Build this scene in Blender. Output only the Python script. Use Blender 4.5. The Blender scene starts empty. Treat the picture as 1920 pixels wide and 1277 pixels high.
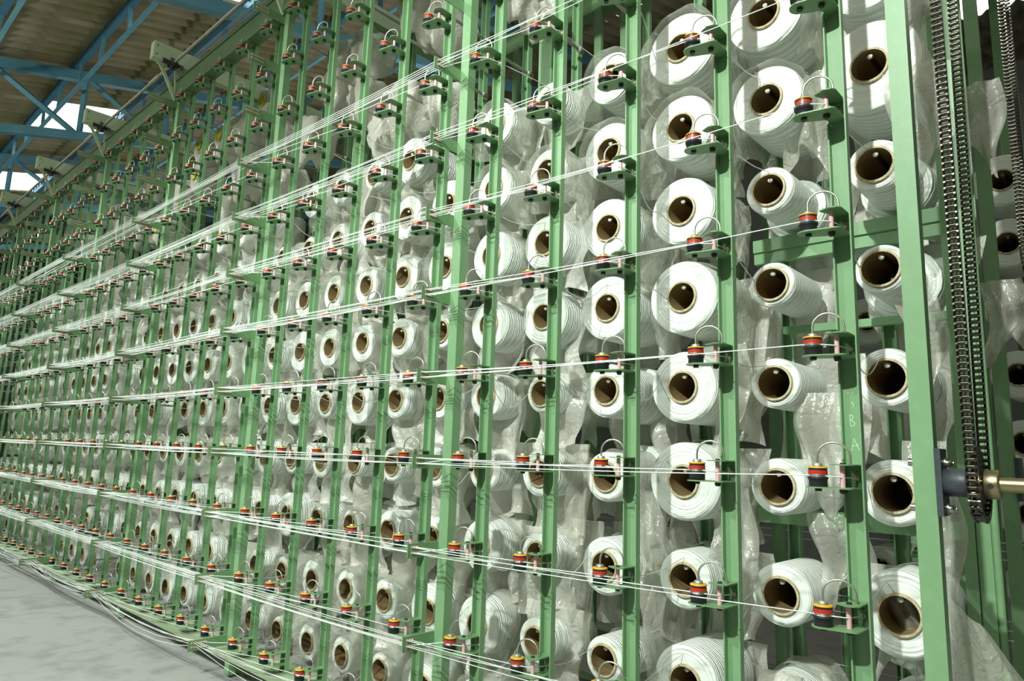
import bpy, math, random
from mathutils import Vector, Matrix
R = random.Random(7)
sin, cos, pi = math.sin, math.cos, math.pi
U = 0.30                 # one pitch of the creel grid in metres
ZF = 4.5                 # floor lies this many pitches under the row-zero tensioners
H = 0.9982               # row pitch


def W(p):
    return Vector((p[0] * U, p[1] * U, (p[2] + ZF) * U))


sc = bpy.context.scene
COL = sc.collection

# ------------------------------------------------------------------ camera
F, YAW, PITCH, ROLL = 1287.68, 0.750642, 0.1621156, 0.0325833
CP = Vector((1.88996, -5.43890, -0.821131))
fw = Vector((-sin(YAW) * cos(PITCH), cos(YAW) * cos(PITCH), sin(PITCH)))
r0 = Vector((cos(YAW), sin(YAW), 0)); u0 = r0.cross(fw)
rt = r0 * cos(ROLL) + u0 * sin(ROLL); up = -r0 * sin(ROLL) + u0 * cos(ROLL)
cam = bpy.data.cameras.new('camera'); cam.sensor_width = 36; cam.lens = F / 1920 * 36
cam.clip_start = 0.05; cam.clip_end = 200
co = bpy.data.objects.new('camera', cam); COL.objects.link(co)
m = Matrix((rt, up, -fw)).transposed().to_4x4(); m.translation = W(CP); co.matrix_world = m
sc.camera = co


def pix(p):
    d = Vector(p) - CP; z = d.dot(fw)
    if z < 0.2:
        return None
    return 960 + F * d.dot(rt) / z, 638.5 - F * d.dot(up) / z, z


def inview(p, mx=130, my=130):
    q = pix(p)
    return q is not None and -mx < q[0] < 1920 + mx and -my < q[1] < 1277 + my


# ------------------------------------------------------------------ world, lamps, exposure
wd = bpy.data.worlds.new('sky'); sc.world = wd; wd.use_nodes = True
bg = wd.node_tree.nodes['Background']; bg.inputs[0].default_value = (0.93, 1.0, 0.97, 1); bg.inputs[1].default_value = 4.5
sc.view_settings.view_transform = 'Standard'; sc.view_settings.look = 'None'
sc.view_settings.exposure = 0.0; sc.view_settings.gamma = 1.0; sc.view_settings.use_curve_mapping = False
sc.cycles.transparent_max_bounces = 24; sc.cycles.max_bounces = 8
sc.cycles.use_denoising = True
TINT = (0.92, 1.0, 0.93)


def lamp(name, kind, loc, power, size=0.2, col=TINT, aim=None, sy=None, spot=None):
    L = bpy.data.lights.new(name, kind); L.energy = power; L.color = col
    if kind in ('POINT', 'SPOT'):
        L.shadow_soft_size = size
    if kind == 'AREA':
        L.shape = 'RECTANGLE'; L.size = size; L.size_y = sy or size
    if spot:
        L.spot_size = spot; L.spot_blend = 0.5
    o = bpy.data.objects.new(name, L); COL.objects.link(o); o.location = W(loc)
    if aim:
        o.rotation_euler = (W(aim) - W(loc)).to_track_quat('-Z', 'Y').to_euler()
    return o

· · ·

▸ STATED PROBLEM:
From start to finish, output the listing exactly, but omit its pictures.

▸ TASK RESPONSE:
Build this scene in Blender. Output only the Python script. Use Blender 4.5. The Blender scene starts empty. Treat the picture as 1920 pixels wide and 1277 pixels high.
import bpy, math, random
from mathutils import Vector, Matrix
R = random.Random(7)
sin, cos, pi = math.sin, math.cos, math.pi
U = 0.30                 # one pitch of the creel grid in metres
ZF = 4.5                 # floor lies this many pitches under the row-zero tensioners
H = 0.9982               # row pitch


def W(p):
    return Vector((p[0] * U, p[1] * U, (p[2] + ZF) * U))


sc = bpy.context.scene
COL = sc.collection

# ------------------------------------------------------------------ camera
F, YAW, PITCH, ROLL = 1287.68, 0.750642, 0.1621156, 0.0325833
CP = Vector((1.88996, -5.43890, -0.821131))
fw = Vector((-sin(YAW) * cos(PITCH), cos(YAW) * cos(PITCH), sin(PITCH)))
r0 = Vector((cos(YAW), sin(YAW), 0)); u0 = r0.cross(fw)
rt = r0 * cos(ROLL) + u0 * sin(ROLL); up = -r0 * sin(ROLL) + u0 * cos(ROLL)
cam = bpy.data.cameras.new('camera'); cam.sensor_width = 36; cam.lens = F / 1920 * 36
cam.clip_start = 0.05; cam.clip_end = 200
co = bpy.data.objects.new('camera', cam); COL.objects.link(co)
m = Matrix((rt, up, -fw)).transposed().to_4x4(); m.translation = W(CP); co.matrix_world = m
sc.camera = co


def pix(p):
    d = Vector(p) - CP; z = d.dot(fw)
    if z < 0.2:
        return None
    return 960 + F * d.dot(rt) / z, 638.5 - F * d.dot(up) / z, z


def inview(p, mx=130, my=130):
    q = pix(p)
    return q is not None and -mx < q[0] < 1920 + mx and -my < q[1] < 1277 + my


# ------------------------------------------------------------------ world, lamps, exposure
wd = bpy.data.worlds.new('sky'); sc.world = wd; wd.use_nodes = True
bg = wd.node_tree.nodes['Background']; bg.inputs[0].default_value = (0.93, 1.0, 0.97, 1); bg.inputs[1].default_value = 4.5
sc.view_settings.view_transform = 'Standard'; sc.view_settings.look = 'None'
sc.view_settings.exposure = 0.0; sc.view_settings.gamma = 1.0; sc.view_settings.use_curve_mapping = False
sc.cycles.transparent_max_bounces = 24; sc.cycles.max_bounces = 8
sc.cycles.use_denoising = True
TINT = (0.92, 1.0, 0.93)


def lamp(name, kind, loc, power, size=0.2, col=TINT, aim=None, sy=None, spot=None):
    L = bpy.data.lights.new(name, kind); L.energy = power; L.color = col
    if kind in ('POINT', 'SPOT'):
        L.shadow_soft_size = size
    if kind == 'AREA':
        L.shape = 'RECTANGLE'; L.size = size; L.size_y = sy or size
    if spot:
        L.spot_size = spot; L.spot_blend = 0.5
    o = bpy.data.objects.new(name, L); COL.objects.link(o); o.location = W(loc)
    if aim:
        o.rotation_euler = (W(aim) - W(loc)).to_track_quat('-Z', 'Y').to_euler()
    return o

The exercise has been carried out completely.